● WRITTEN REQUEST
Include the line containing "from mathutils import Vector, Matrix" and all lines before it, repeated exactly from the listing below, without pictures.

● RECORDED DATA
○ ○ ○ ○ ○ ○ ○
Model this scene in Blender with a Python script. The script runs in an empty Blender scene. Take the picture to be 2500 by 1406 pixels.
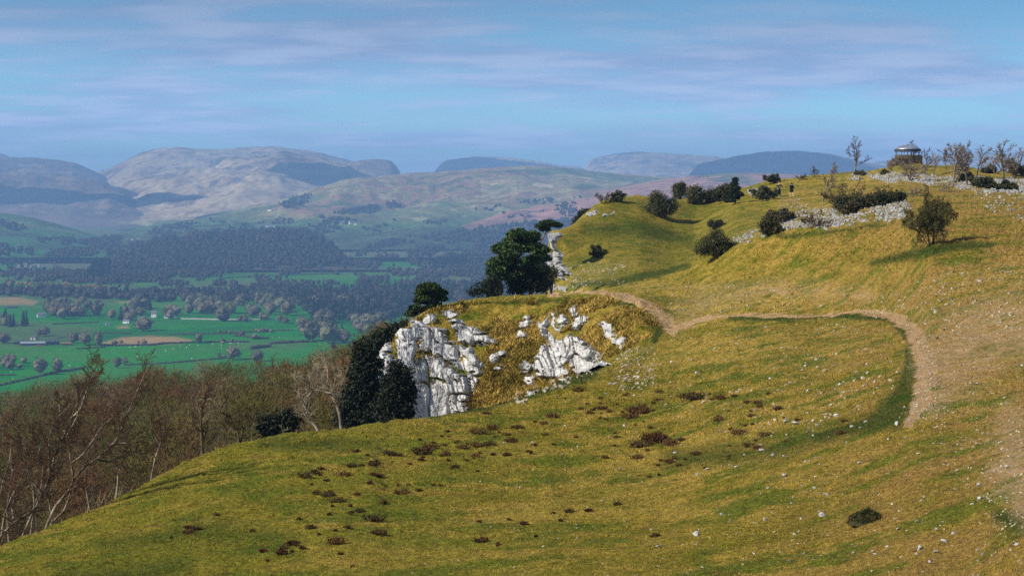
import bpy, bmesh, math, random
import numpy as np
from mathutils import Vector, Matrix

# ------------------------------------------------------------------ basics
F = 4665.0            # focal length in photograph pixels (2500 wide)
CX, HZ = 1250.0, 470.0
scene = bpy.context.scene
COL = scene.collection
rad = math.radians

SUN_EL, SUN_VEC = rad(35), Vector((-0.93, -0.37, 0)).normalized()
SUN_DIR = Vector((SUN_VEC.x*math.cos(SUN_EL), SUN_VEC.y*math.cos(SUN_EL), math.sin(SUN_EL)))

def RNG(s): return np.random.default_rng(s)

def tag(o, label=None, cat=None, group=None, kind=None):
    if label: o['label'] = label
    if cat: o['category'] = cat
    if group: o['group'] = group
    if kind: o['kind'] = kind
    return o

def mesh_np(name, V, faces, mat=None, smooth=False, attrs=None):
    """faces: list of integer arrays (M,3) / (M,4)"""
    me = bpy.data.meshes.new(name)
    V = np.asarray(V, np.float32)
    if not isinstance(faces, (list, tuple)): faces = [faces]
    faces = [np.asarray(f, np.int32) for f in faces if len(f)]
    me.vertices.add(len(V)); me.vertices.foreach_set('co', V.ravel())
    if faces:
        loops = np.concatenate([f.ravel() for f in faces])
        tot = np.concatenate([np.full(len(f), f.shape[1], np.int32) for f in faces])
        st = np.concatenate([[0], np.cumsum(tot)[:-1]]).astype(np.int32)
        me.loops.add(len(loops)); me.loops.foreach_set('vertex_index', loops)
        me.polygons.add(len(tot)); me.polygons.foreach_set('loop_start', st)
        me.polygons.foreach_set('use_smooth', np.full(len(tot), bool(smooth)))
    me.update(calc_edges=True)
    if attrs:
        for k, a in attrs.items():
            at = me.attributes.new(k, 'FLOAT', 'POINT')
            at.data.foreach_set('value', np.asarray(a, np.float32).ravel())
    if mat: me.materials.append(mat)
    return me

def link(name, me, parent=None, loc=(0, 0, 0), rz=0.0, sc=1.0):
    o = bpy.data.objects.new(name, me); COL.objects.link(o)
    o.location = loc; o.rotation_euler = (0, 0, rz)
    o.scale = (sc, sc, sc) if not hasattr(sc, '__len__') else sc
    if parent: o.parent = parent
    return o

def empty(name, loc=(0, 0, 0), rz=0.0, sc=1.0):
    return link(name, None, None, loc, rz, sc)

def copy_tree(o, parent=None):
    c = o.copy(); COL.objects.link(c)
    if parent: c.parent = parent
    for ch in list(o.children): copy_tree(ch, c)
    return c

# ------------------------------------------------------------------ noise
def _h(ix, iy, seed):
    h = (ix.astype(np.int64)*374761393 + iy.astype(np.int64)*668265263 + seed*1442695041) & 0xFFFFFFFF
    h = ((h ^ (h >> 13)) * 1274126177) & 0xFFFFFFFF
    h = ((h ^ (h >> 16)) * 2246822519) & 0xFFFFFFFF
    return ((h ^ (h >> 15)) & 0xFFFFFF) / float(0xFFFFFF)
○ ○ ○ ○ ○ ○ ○
● EXERCISE RESULT
Model this scene in Blender with a Python script. The script runs in an empty Blender scene. Take the picture to be 2500 by 1406 pixels.
import bpy, bmesh, math, random
import numpy as np
from mathutils import Vector, Matrix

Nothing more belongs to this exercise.